Neden baska ülkelerde?...
Kollektif inançları yüzünden olabilirmi?
Kendi doğrusunu kabullenen ve bunun dışındakiyi yok sayan ve hatta ayrıştıran ve hatta öldürmeye kadar olan bir temel düşünceden olabilirmi?
Üşeniyorum yazmaya, özeti yeterlidir umarım.
Kendinden olmayanı öldürme zulmü şu an bile yaşanıyor yine nerede, aynı toplumlarda.
Tamam kardeşim en müslüman sensin, en çok sen inanıyorsun, cenneti komple senin için döşediler desek onların derdi bu değil ki.

Can yakmak, kaos yaratmak, kullanılmaya yatkın bir cehalete sahip olmak, kendinden nefret ettiği için bir topluluğa ait olmak istemek işte kombinasyonun bazıları bunlar.
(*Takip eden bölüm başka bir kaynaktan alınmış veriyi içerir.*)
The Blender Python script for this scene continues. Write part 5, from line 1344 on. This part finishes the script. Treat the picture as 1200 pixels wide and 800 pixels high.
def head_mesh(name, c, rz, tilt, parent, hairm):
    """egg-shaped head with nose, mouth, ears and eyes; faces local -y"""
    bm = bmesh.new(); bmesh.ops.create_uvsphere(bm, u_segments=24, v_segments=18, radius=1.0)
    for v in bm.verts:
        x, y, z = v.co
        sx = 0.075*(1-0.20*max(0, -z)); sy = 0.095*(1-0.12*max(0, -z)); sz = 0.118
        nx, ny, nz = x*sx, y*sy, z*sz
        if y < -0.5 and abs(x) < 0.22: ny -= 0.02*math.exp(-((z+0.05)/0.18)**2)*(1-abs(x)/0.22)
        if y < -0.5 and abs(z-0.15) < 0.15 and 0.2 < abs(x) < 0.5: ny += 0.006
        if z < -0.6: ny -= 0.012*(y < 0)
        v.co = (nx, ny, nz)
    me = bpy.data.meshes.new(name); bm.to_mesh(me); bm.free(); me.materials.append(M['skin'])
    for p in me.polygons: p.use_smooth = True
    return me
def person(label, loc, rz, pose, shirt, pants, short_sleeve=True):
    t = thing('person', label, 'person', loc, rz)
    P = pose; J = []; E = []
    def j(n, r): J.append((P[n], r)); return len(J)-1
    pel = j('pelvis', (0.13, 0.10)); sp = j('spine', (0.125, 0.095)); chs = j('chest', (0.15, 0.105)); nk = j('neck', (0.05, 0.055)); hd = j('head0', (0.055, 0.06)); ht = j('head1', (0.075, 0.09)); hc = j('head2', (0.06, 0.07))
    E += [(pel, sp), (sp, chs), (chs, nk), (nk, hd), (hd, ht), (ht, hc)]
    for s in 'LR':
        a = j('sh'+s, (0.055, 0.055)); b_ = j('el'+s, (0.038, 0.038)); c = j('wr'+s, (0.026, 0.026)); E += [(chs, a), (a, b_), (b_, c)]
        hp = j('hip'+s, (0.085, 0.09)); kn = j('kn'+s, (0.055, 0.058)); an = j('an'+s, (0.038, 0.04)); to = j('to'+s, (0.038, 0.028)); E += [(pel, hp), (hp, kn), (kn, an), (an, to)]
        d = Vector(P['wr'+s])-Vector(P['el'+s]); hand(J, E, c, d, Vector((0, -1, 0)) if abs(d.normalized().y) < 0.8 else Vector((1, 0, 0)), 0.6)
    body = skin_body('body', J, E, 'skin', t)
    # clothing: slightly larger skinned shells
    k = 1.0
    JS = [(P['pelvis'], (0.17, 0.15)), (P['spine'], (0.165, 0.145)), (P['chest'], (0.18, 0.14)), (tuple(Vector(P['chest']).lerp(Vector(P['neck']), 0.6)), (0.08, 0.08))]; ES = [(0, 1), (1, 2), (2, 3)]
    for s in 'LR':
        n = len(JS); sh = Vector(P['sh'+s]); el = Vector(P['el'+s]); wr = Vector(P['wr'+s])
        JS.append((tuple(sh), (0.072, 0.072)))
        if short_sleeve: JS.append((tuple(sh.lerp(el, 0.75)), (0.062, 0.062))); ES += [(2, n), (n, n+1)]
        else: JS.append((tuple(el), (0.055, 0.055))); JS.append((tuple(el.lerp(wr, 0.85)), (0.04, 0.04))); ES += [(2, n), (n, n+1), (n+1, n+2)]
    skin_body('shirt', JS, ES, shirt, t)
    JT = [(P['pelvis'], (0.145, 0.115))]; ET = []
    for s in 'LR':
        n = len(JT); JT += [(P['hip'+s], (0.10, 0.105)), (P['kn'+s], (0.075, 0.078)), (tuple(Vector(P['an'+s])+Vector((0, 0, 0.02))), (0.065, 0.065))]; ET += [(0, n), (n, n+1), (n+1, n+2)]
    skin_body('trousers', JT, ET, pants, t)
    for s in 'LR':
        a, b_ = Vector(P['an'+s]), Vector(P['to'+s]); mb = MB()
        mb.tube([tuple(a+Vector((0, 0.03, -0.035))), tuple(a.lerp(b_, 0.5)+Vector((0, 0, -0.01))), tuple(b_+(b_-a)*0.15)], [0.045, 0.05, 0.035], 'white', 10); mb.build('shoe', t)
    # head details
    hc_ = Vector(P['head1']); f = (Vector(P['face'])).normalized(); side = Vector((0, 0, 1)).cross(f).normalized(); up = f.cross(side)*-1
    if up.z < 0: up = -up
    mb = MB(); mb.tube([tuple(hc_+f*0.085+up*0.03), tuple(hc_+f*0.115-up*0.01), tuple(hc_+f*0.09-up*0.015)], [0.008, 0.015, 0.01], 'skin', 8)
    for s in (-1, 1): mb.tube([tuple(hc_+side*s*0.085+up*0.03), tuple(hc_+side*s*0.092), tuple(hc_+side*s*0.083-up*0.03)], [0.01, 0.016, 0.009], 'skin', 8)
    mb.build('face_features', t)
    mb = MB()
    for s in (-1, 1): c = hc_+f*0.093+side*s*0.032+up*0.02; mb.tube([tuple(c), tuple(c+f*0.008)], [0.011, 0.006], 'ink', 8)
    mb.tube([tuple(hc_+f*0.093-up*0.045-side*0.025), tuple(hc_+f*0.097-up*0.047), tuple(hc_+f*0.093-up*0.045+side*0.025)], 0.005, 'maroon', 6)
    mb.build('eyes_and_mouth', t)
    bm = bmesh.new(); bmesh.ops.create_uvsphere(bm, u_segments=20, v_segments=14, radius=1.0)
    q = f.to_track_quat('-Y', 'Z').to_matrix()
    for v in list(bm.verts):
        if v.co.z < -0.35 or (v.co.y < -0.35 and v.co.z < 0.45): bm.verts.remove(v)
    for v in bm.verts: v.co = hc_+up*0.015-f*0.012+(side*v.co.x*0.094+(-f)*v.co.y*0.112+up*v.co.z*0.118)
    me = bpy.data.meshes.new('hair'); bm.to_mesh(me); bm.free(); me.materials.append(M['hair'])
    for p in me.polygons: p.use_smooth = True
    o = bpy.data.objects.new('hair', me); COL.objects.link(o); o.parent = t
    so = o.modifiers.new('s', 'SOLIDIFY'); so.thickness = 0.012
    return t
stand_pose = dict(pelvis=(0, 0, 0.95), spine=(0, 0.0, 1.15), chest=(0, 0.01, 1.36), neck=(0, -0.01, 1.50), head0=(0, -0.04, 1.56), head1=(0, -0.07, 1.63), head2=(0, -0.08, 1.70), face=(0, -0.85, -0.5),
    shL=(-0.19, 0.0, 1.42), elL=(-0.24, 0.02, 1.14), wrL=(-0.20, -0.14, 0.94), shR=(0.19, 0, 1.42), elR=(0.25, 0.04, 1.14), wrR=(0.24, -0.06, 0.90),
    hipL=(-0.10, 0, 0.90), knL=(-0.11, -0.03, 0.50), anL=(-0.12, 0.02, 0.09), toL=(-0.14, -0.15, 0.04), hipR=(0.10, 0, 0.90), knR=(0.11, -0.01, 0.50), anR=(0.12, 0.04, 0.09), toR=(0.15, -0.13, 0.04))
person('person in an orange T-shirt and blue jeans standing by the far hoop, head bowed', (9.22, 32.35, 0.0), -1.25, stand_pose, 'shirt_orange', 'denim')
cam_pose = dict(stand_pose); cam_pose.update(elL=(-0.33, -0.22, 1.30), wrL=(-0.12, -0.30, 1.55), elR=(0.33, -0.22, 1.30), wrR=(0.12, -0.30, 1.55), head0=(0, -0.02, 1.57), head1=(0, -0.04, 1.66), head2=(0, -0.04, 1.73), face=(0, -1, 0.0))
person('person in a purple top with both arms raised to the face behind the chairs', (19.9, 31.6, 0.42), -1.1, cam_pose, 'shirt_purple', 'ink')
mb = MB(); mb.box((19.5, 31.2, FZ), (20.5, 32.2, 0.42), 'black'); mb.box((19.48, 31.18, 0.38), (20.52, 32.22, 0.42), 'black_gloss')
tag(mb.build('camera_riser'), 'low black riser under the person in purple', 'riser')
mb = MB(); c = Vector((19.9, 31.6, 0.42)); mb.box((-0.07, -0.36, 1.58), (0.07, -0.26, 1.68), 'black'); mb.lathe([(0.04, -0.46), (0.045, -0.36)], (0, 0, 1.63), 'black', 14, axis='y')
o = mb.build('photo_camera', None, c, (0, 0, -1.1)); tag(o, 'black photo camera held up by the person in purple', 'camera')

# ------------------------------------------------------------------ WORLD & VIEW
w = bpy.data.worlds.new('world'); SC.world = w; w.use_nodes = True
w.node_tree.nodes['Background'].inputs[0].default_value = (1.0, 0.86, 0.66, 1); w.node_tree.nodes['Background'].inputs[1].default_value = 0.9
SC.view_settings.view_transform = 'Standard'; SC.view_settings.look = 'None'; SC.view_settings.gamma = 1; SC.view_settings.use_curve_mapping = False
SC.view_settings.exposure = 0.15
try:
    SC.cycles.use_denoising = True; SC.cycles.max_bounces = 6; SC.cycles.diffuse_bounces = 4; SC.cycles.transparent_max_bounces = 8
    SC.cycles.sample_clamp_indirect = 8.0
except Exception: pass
Ben bunların doğarken özünde bir sorun olduğunu düşünüyorum.

Kim neye inanmış, ırkı, dili, dini, mezhebi neden ilgilendiriyor bu insanları. İnsanca yaşamadan, yaşatmadan ölüp gidecekler.
 
Ağır mobbinge uğradığı, bu durumun kendisini ne derece zorladığı göz önünde bulundurulmadan sosyal medyada hedef saptırıcı yorumlar yaptılar. İşçi olarak emek verdiği sektörde neler yaşandığını aşağı yukarı sektörle iç içe olan herkes bilirken, tazminatsız işten ayrılması için imzalatıldığı iddia edilen belgeler vs bunlar hiç konuşulmadan konu sulandırılmaya magazinselleştirilmeye, kış aylarını da lüks yazlıklarında geçiren spiritüel tuzu kuru ablalardan biriymiş gibi yansıtıldı. Mobbing bir hak ihlali, emek gaspı, insanlık suçudur. Cezai müeyyidelerin eksiksiz uygulanması, Tck kapsamında ağır cezalandırılması gereken bir suçtur
Çünkü mobing çok yaygın. En küçük derdinde kıyameti koparanlar başkalarının acısı söz konusu olunca dilsiz şeytanlar.
Bu konular daha ilgi çekici, kaymağını yemeye çalışıyorlar.
 
Kendinden olmayanı öldürme zulmü şu an bile yaşanıyor yine nerede, aynı toplumlarda.
Tamam kardeşim en müslüman sensin, en çok sen inanıyorsun, cenneti komple senin için döşediler desek onların derdi bu değil ki.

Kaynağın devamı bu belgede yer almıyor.